NarasiKepri.com, Asia Tenggara — Konflik antara Thailand dan Kamboja masih menjadi perhatian kawasan, terutama menyangkut sengketa perbatasan yang telah berlangsung selama puluhan tahun. Akar utama dari ketegangan kedua negara bertetangga ini berasal dari perbedaan klaim wilayah di sepanjang garis batas sepanjang lebih dari 800 kilometer.
Permasalahan bermula dari penggunaan peta kuno yang dibuat oleh pemerintah kolonial Prancis pada tahun 1907. Peta ini digunakan oleh Kamboja sebagai rujukan resmi dalam menentukan batas negaranya, yang kemudian menimbulkan ketidaksepakatan dengan Thailand.
Thailand menilai bahwa peta tersebut tidak sepenuhnya sah dan tidak mencerminkan kesepakatan yang adil. Sebaliknya, Kamboja menganggap bahwa peta tersebut merupakan dokumen hukum yang mengikat, mengingat peta itu dibuat pada masa ketika Kamboja menjadi protektorat Prancis dan wilayah perbatasan ditentukan secara sepihak oleh kolonial.
Salah satu titik panas dari konflik ini terjadi di sekitar kompleks candi kuno Preah Vihear, yang terletak di perbatasan antara Provinsi Si Sa Ket (Thailand) dan Provinsi Preah Vihear (Kamboja). Meskipun Mahkamah Internasional (ICJ) pada tahun 1962 telah memutuskan bahwa candi tersebut berada di wilayah Kamboja, Thailand dan Kamboja terus berselisih mengenai tanah di sekitarnya yang belum ditentukan secara jelas batasnya.
Konflik ini bahkan sempat memicu bentrokan bersenjata antara pasukan kedua negara pada beberapa kesempatan, terutama antara tahun 2008 hingga 2011. Ribuan warga di wilayah perbatasan sempat mengungsi akibat ketegangan militer yang meningkat.
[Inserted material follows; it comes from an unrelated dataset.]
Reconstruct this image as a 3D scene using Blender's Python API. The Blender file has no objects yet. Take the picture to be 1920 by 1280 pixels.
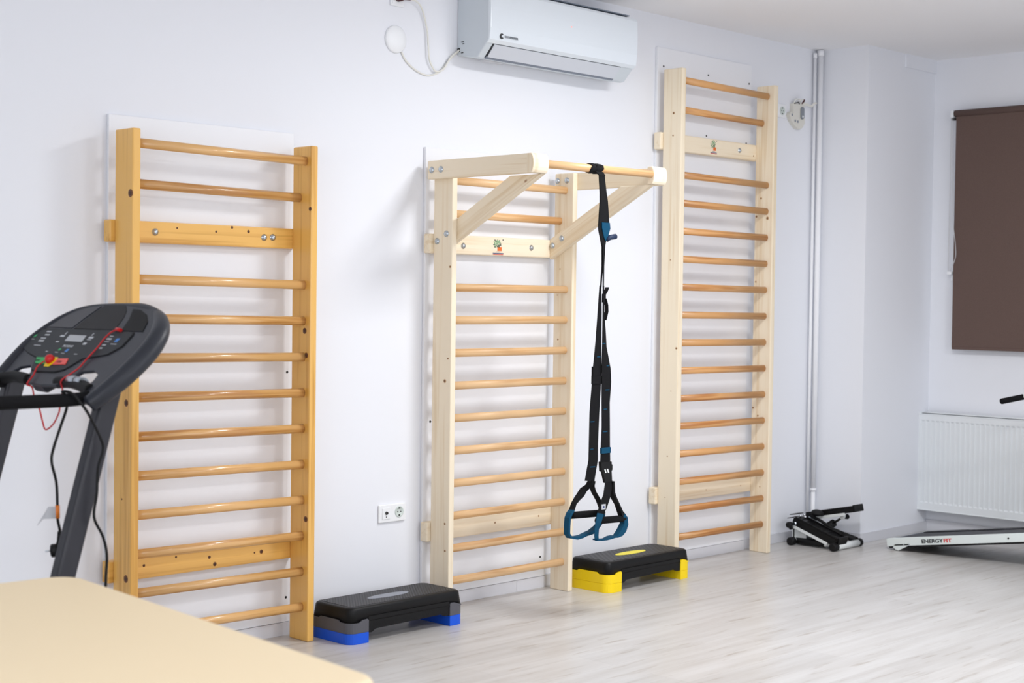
import bpy, bmesh, math, random
from mathutils import Vector, Matrix, Quaternion
random.seed(7)
scene = bpy.context.scene
COL = scene.collection

# ------------------------------------------------------------------ helpers
def lin(c):
    r = []
    for v in c[:3]:
        v /= 255.0
        r.append(v / 12.92 if v <= 0.04045 else ((v + 0.055) / 1.055) ** 2.4)
    return (r[0], r[1], r[2], 1.0)

def new_mat(name):
    m = bpy.data.materials.new(name); m.use_nodes = True
    nt = m.node_tree
    return m, nt, nt.nodes['Principled BSDF']

def mat(name, c, rough=0.5, metal=0.0, spec=0.5, coat=0.0, bump=None, emit=None):
    m, nt, b = new_mat(name)
    b.inputs['Base Color'].default_value = lin(c)
    b.inputs['Roughness'].default_value = rough
    b.inputs['Metallic'].default_value = metal
    b.inputs['Specular IOR Level'].default_value = spec
    b.inputs['Coat Weight'].default_value = coat
    b.inputs['Coat Roughness'].default_value = 0.15
    if emit:
        b.inputs['Emission Color'].default_value = lin(c)
        b.inputs['Emission Strength'].default_value = emit
    if bump:
        sc, st = bump
        tc = nt.nodes.new('ShaderNodeTexCoord')
        n = nt.nodes.new('ShaderNodeTexNoise'); n.inputs['Scale'].default_value = sc; n.inputs['Detail'].default_value = 4
        bp = nt.nodes.new('ShaderNodeBump'); bp.inputs['Strength'].default_value = st; bp.inputs['Distance'].default_value = 0.002
        nt.links.new(tc.outputs['Object'], n.inputs['Vector'])
        nt.links.new(n.outputs['Fac'], bp.inputs['Height']); nt.links.new(bp.outputs['Normal'], b.inputs['Normal'])
    return m

def wood(name, light, dark, axis, rough=0.45, coat=0.0, streak=0.35, vary=0.0, knots=0.0, tilt=0.0):
    """procedural softwood; grain runs along the given object axis"""
    m, nt, b = new_mat(name)
    N, L = nt.nodes, nt.links
    tc = N.new('ShaderNodeTexCoord'); oi = N.new('ShaderNodeObjectInfo')
    off = N.new('ShaderNodeVectorMath'); off.operation = 'ADD'
    mul = N.new('ShaderNodeMath'); mul.operation = 'MULTIPLY'; mul.inputs[1].default_value = 37.0
    L.new(oi.outputs['Random'], mul.inputs[0])
    rot = N.new('ShaderNodeVectorRotate'); rot.rotation_type = 'X_AXIS'; rot.inputs['Angle'].default_value = tilt
    L.new(tc.outputs['Object'], rot.inputs['Vector']); L.new(rot.outputs[0], off.inputs[0]); L.new(mul.outputs[0], off.inputs[1])
    mp = N.new('ShaderNodeMapping')
    s = [55.0, 55.0, 55.0]; s[axis] = 1.6
    mp.inputs['Scale'].default_value = s
    L.new(off.outputs[0], mp.inputs['Vector'])
    n1 = N.new('ShaderNodeTexNoise'); n1.inputs['Scale'].default_value = 1.0; n1.inputs['Detail'].default_value = 3; n1.inputs['Distortion'].default_value = 0.6
    L.new(mp.outputs[0], n1.inputs['Vector'])
    mp2 = N.new('ShaderNodeMapping')
    s2 = [14.0, 14.0, 14.0]; s2[axis] = 0.9
    mp2.inputs['Scale'].default_value = s2
    L.new(off.outputs[0], mp2.inputs['Vector'])
    n2 = N.new('ShaderNodeTexNoise'); n2.inputs['Scale'].default_value = 1.0; n2.inputs['Detail'].default_value = 2
    L.new(mp2.outputs[0], n2.inputs['Vector'])
    add = N.new('ShaderNodeMath'); add.operation = 'ADD'
    L.new(n1.outputs['Fac'], add.inputs[0]); L.new(n2.outputs['Fac'], add.inputs[1])
    cr = N.new('ShaderNodeValToRGB')
    cr.color_ramp.elements[0].position = 0.75; cr.color_ramp.elements[0].color = lin(dark)
    cr.color_ramp.elements[1].position = 1.15; cr.color_ramp.elements[1].color = lin(light)
    mid = [dark[i] + (light[i] - dark[i]) * (1 - streak * 0.5) for i in range(3)]
    e = cr.color_ramp.elements.new(0.92); e.color = lin(mid)
    h = N.new('ShaderNodeMath'); h.operation = 'MULTIPLY'; h.inputs[1].default_value = 1.0
    L.new(add.outputs[0], h.inputs[0]); L.new(h.outputs[0], cr.inputs['Fac'])
    out = cr.outputs['Color']
    if knots:
        mk = N.new('ShaderNodeMapping'); sk = [9.0, 9.0, 9.0]; sk[axis] = 5.0
        mk.inputs['Scale'].default_value = sk; L.new(off.outputs[0], mk.inputs['Vector'])
        v = N.new('ShaderNodeTexVoronoi'); v.inputs['Scale'].default_value = 1.0
        L.new(mk.outputs[0], v.inputs['Vector'])
        lt = N.new('ShaderNodeMapRange'); lt.inputs['From Min'].default_value = 0.02; lt.inputs['From Max'].default_value = 0.07
        lt.inputs['To Min'].default_value = 1.0; lt.inputs['To Max'].default_value = 0.0
        L.new(v.outputs['Distance'], lt.inputs['Value'])
        sep = N.new('ShaderNodeSeparateColor'); L.new(v.outputs['Color'], sep.inputs[0])
        gt = N.new('ShaderNodeMath'); gt.operation = 'GREATER_THAN'; gt.inputs[1].default_value = 1 - knots
        L.new(sep.outputs[0], gt.inputs[0])
        mm = N.new('ShaderNodeMath'); mm.operation = 'MULTIPLY'
        L.new(lt.outputs['Result'], mm.inputs[0]); L.new(gt.outputs[0], mm.inputs[1])
        m8 = N.new('ShaderNodeMath'); m8.operation = 'MULTIPLY'; m8.inputs[1].default_value = 0.8
        L.new(mm.outputs[0], m8.inputs[0])
        mx = N.new('ShaderNodeMix'); mx.data_type = 'RGBA'
        mx.inputs['B'].default_value = lin((150, 104, 62))
        L.new(m8.outputs[0], mx.inputs['Factor']); L.new(out, mx.inputs['A']); out = mx.outputs['Result']
    if vary:
        hs = N.new('ShaderNodeHueSaturation')
        mr = N.new('ShaderNodeMapRange'); mr.inputs['To Min'].default_value = 1 - vary; mr.inputs['To Max'].default_value = 1 + vary * 0.6
        L.new(oi.outputs['Random'], mr.inputs['Value']); L.new(mr.outputs['Result'], hs.inputs['Value'])
        L.new(out, hs.inputs['Color']); out = hs.outputs['Color']
    L.new(out, b.inputs['Base Color'])
    b.inputs['Roughness'].default_value = rough
    b.inputs['Coat Weight'].default_value = coat; b.inputs['Coat Roughness'].default_value = 0.12
    return m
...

Pemerintah Thailand dan Kamboja menjadi aktor utama dalam konflik ini. Namun, keterlibatan Mahkamah Internasional dan lembaga-lembaga ASEAN juga menandakan bahwa penyelesaian sengketa ini menjadi tanggung jawab bersama kawasan.
Sengketa ini mencerminkan bagaimana warisan kolonial yang tidak terselesaikan dapat menjadi sumber konflik berkepanjangan di era modern. Selain menyangkut kedaulatan, konflik ini juga berdampak terhadap stabilitas regional, kegiatan ekonomi di wilayah perbatasan, dan hubungan bilateral kedua negara.
Sejumlah upaya diplomatik telah dilakukan, termasuk perundingan bilateral dan mediasi melalui ASEAN. Meski demikian, penyelesaian permanen masih membutuhkan komitmen politik yang kuat dari kedua belah pihak serta pendekatan yang mengedepankan sejarah, hukum internasional, dan kepentingan bersama.